How to Create a Google Calendar for a Group
Shared calendars are one of Google Calendar's most practical features — letting teams, families, clubs, or project groups coordinate schedules without a flood of back-and-forth messages. But the setup process has a few layers that trip people up, and how well it works depends heavily on how your group is structured.
What "Group Calendar" Actually Means in Google Calendar
Google Calendar doesn't have a dedicated "group calendar" button. What you're really doing is creating a new calendar within your own Google account and then sharing it with specific people — or making it public. Everyone you share it with can view (and optionally edit) the same set of events.
This is different from a shared Google account. Each person keeps their own Google account; they just gain access to an additional calendar that lives alongside their personal one.
Step-by-Step: Creating and Sharing a Group Calendar
1. Create a New Calendar
- Open Google Calendar on desktop (the full setup options aren't available in the mobile app)
- In the left sidebar, find "Other calendars" and click the + icon
- Select "Create new calendar"
- Give it a clear name (e.g., "Marketing Team Schedule" or "Johnson Family Events")
- Add an optional description and set the time zone
- Click "Create calendar"
2. Open the Sharing Settings
- In the left sidebar, hover over your new calendar and click the three-dot menu
- Select "Settings and sharing"
- Scroll to the "Share with specific people or groups" section
3. Add People
- Click "Add people and groups"
- Enter each person's Gmail address (or Google Workspace email)
- Choose their permission level before confirming
4. Set Permission Levels
This is where most group calendar setups go wrong. Google offers four permission tiers:
| Permission Level | What They Can Do |
|---|---|
| See only free/busy | Knows when you're busy — no event details |
| See all event details | Read-only access to full event info |
| Make changes to events | Can add, edit, and delete events |
| Make changes and manage sharing | Full admin access, including adding/removing members |
For most groups, "Make changes to events" is the right middle ground. Reserve "manage sharing" for co-admins you fully trust.
5. Recipients Accept the Invitation
Each person will receive an email with a link to add the calendar. They need to click "Add this calendar" — it won't appear automatically. Once added, it shows up in their Google Calendar sidebar under "Other calendars."

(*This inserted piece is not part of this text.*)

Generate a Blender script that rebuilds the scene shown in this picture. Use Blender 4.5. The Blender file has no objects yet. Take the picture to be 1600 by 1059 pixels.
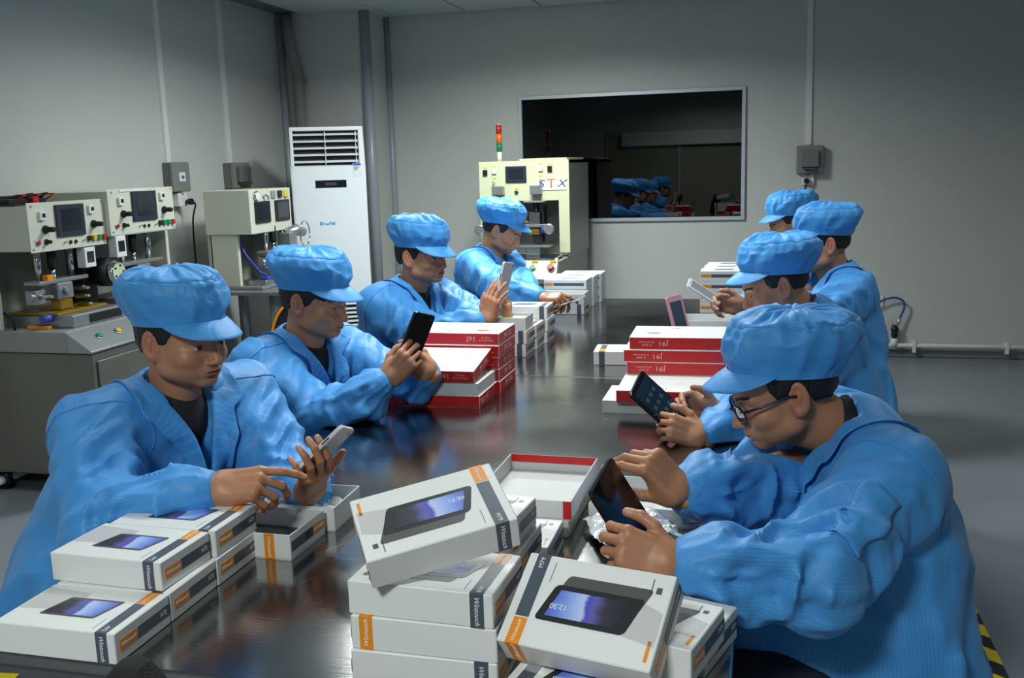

Using Google Groups for Larger Teams 🗓️
If your group has more than a handful of people, manually entering individual email addresses gets tedious. Google Groups solves this. You can share a calendar with an entire Google Group email address (e.g., [email protected]), and anyone in that group automatically gains access.
This approach works especially well for:
- Workplace teams managed through Google Workspace
- Organizations or clubs where membership changes regularly
- Classrooms where a teacher manages a group roster
With a Google Group, adding or removing a member from the group automatically adjusts their calendar access — no need to update the calendar's sharing settings each time.
Mobile Access After Setup
Once someone has accepted the shared calendar on desktop, it syncs to the Google Calendar mobile app automatically on both Android and iOS. New events added from any device appear for all members in real time.
One common confusion: you cannot create a new shared calendar from the mobile app, but you can fully manage events on an existing shared calendar from mobile.
Variables That Affect How This Works for Your Group
Not every group calendar setup behaves the same way. A few factors meaningfully change the experience:
Account type matters. Personal Gmail accounts and Google Workspace (business/school) accounts have slightly different admin controls and sharing restrictions. Workspace admins can limit external sharing, which may prevent sharing a calendar with people outside the organization.
Time zones. If your group spans multiple time zones, events display in each person's local time automatically — but only if everyone has their time zone set correctly in Google Calendar settings. This is easy to overlook and can cause genuine scheduling confusion.
Event ownership. Whoever creates an event is its owner. Other editors can modify it, but only the owner (or a "manage sharing" admin) can delete it permanently in some configurations. Worth knowing before you hand out broad edit permissions.
Notification preferences. Each member controls their own notification settings for a shared calendar. One person getting email reminders doesn't mean everyone does — each person needs to configure this individually.
Third-party integrations. Tools like Slack, Zoom, Microsoft Teams, and project management apps can connect to Google Calendar. Whether those integrations pull from a specific shared calendar — or just the primary calendar — depends on how each integration is configured per user.
The Practical Difference Between Shared and Delegated Calendars
A shared calendar (what this article covers) is a separate calendar that multiple people contribute to and view together.
Calendar delegation is different — it gives someone access to your personal calendar to manage on your behalf. This is more common in executive/assistant relationships and isn't the right tool for true group coordination.
Knowing which setup fits your use case changes which Google Calendar feature you should be configuring from the start. A family coordinating activities and a project team tracking deadlines both benefit from a shared calendar — but a 50-person organization with rotating membership might need a Google Group behind it to stay manageable.